Der öffentliche Verkehr ist von jeder Stelle innerhalb von 3 min zu Fuß zu erreichen; die Wartezeit beträgt überall maximal 5 Minuten. Autos werden ökologisch betrieben und können nicht nur selbst fahren, sondern bei Bedarf für bestimmte Fahrten gemietet werden.

 

Henriette Spyra erklärt in Vertretung von Transformationsforscherin Göpel welche wirschaftlichen und gesellschaftliche Änderungen auf dem Weg zur Klimaneutralität 2040 helfen.
Eine unabhängige Kommission wurde besetzt, welche die erwartete Wirkung von politischen Maßnahmen und Programmen darlegt und nach einer Legislaturperiode auswertet.
In Bezug auf Steuern wurde untersucht, welche Abgaben heute wo existieren und welche Lenkungswirkung von ihnen ausgeht. Unter anderem wurden durch staatliche Einnahmen soziale und ökologische Ziele integrierbar und auch mittelfristig finanzierbar.

Das Prinzip „Do-No-Harm“ in Bezug auf den Erhalt der natürlichen Lebensgrundlagen wurde in Verfassungen eingesetzt.
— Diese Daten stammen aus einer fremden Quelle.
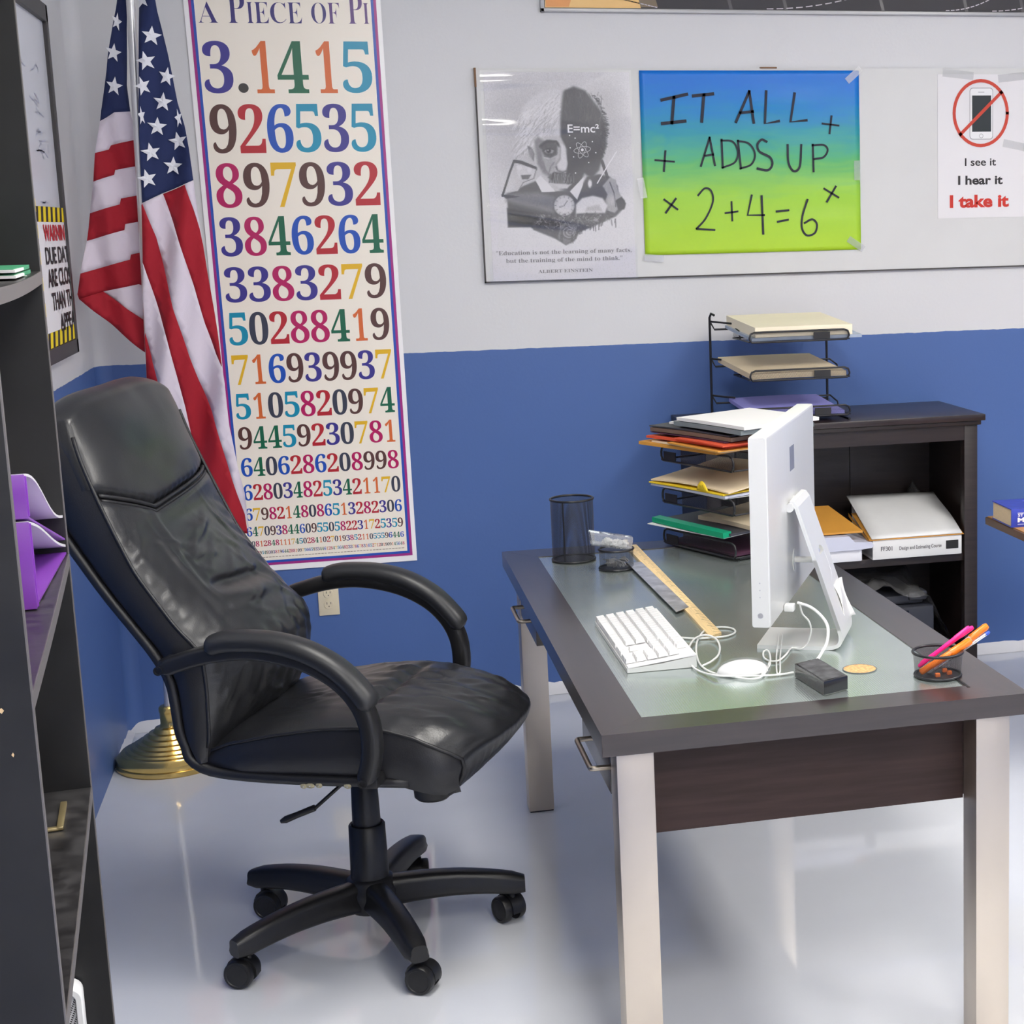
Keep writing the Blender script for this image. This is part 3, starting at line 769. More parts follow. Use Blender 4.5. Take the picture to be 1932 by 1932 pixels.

So konnte ein Kurswechsel in Richtung Regeneration von Ökosystemen erreicht werden.

Die Digitale Revolution wurde systematisch auf Nachhaltigkeitsziele ausgerichtet, sodass  künstliche Intelligenz und  Automatisierung nicht mehr der Ersetzung von Mensch und Natur dienen sollen, sondern der Unterstützung des Potentials der lebendigen Systeme auf diesem Planeten.

In einem globalen Gipfel wurden Rahmenbedingungen festgelegt nach denen die Finanzialisierung wichtiger Lebensbereiche zurückgedreht wurde. Eine einmalige Abschöpfung zu großer Vermögen über einen Zeitraum von 10 Jahren wurde zu Bedingungslosem Grundeinkommen besonders in den ärmsten Ländern der Welt.